_Request_
Using the data below, output the first line and every line after it up to and including the line containing "me = text_me('PLATT', 0.95, 0.02, 0.0004, 1.15);", exactly as written and with nothing added.

_Data section_

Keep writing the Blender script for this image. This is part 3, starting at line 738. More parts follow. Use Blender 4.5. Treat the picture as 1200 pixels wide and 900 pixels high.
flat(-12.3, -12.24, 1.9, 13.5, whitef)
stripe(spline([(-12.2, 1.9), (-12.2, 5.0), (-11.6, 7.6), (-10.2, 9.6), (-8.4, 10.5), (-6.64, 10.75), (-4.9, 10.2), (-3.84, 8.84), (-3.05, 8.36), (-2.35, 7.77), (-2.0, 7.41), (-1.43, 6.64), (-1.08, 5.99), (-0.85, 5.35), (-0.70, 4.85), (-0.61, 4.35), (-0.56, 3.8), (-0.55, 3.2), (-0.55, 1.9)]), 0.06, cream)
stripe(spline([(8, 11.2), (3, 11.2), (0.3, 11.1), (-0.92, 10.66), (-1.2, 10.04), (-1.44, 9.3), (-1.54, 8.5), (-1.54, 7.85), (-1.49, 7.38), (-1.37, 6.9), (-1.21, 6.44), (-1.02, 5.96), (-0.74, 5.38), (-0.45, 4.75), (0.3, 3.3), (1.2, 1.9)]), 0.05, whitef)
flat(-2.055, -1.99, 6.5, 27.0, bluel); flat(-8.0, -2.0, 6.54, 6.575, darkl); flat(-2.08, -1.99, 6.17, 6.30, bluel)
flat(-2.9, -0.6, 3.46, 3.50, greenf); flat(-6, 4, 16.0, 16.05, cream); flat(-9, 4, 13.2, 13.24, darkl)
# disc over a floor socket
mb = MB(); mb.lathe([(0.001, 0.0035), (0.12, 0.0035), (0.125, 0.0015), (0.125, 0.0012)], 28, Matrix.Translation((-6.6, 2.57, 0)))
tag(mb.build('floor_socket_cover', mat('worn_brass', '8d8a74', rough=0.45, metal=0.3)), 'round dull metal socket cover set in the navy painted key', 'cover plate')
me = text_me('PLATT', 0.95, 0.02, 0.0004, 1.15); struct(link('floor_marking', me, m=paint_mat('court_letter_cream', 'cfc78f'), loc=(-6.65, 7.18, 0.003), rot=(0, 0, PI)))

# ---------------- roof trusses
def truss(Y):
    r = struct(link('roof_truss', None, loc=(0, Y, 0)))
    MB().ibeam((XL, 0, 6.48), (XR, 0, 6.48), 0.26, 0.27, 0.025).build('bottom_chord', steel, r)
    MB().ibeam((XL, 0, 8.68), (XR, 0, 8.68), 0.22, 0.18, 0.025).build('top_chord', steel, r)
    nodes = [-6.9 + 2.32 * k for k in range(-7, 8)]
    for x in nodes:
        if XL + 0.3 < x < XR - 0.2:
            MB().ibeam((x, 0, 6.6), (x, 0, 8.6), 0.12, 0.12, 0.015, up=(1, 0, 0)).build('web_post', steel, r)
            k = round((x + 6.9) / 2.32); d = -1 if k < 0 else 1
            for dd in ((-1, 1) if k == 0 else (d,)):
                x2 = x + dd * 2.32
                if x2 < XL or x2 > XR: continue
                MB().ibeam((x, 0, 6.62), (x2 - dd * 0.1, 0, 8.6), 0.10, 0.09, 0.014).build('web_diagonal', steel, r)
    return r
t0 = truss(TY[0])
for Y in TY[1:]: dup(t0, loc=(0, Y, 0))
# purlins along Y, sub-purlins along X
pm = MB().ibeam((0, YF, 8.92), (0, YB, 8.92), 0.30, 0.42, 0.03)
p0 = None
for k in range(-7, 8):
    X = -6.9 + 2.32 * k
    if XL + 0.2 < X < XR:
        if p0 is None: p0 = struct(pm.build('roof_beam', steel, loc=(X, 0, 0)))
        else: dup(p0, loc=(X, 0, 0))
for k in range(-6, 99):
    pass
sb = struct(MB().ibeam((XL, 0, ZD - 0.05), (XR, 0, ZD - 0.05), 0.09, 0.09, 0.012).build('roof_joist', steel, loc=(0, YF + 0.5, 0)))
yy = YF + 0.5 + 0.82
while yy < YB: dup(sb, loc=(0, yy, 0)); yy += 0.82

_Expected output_
Keep writing the Blender script for this image. This is part 3, starting at line 738. More parts follow. Use Blender 4.5. Treat the picture as 1200 pixels wide and 900 pixels high.
flat(-12.3, -12.24, 1.9, 13.5, whitef)
stripe(spline([(-12.2, 1.9), (-12.2, 5.0), (-11.6, 7.6), (-10.2, 9.6), (-8.4, 10.5), (-6.64, 10.75), (-4.9, 10.2), (-3.84, 8.84), (-3.05, 8.36), (-2.35, 7.77), (-2.0, 7.41), (-1.43, 6.64), (-1.08, 5.99), (-0.85, 5.35), (-0.70, 4.85), (-0.61, 4.35), (-0.56, 3.8), (-0.55, 3.2), (-0.55, 1.9)]), 0.06, cream)
stripe(spline([(8, 11.2), (3, 11.2), (0.3, 11.1), (-0.92, 10.66), (-1.2, 10.04), (-1.44, 9.3), (-1.54, 8.5), (-1.54, 7.85), (-1.49, 7.38), (-1.37, 6.9), (-1.21, 6.44), (-1.02, 5.96), (-0.74, 5.38), (-0.45, 4.75), (0.3, 3.3), (1.2, 1.9)]), 0.05, whitef)
flat(-2.055, -1.99, 6.5, 27.0, bluel); flat(-8.0, -2.0, 6.54, 6.575, darkl); flat(-2.08, -1.99, 6.17, 6.30, bluel)
flat(-2.9, -0.6, 3.46, 3.50, greenf); flat(-6, 4, 16.0, 16.05, cream); flat(-9, 4, 13.2, 13.24, darkl)
# disc over a floor socket
mb = MB(); mb.lathe([(0.001, 0.0035), (0.12, 0.0035), (0.125, 0.0015), (0.125, 0.0012)], 28, Matrix.Translation((-6.6, 2.57, 0)))
tag(mb.build('floor_socket_cover', mat('worn_brass', '8d8a74', rough=0.45, metal=0.3)), 'round dull metal socket cover set in the navy painted key', 'cover plate')
me = text_me('PLATT', 0.95, 0.02, 0.0004, 1.15); struct(link('floor_marking', me, m=paint_mat('court_letter_cream', 'cfc78f'), loc=(-6.65, 7.18, 0.003), rot=(0, 0, PI)))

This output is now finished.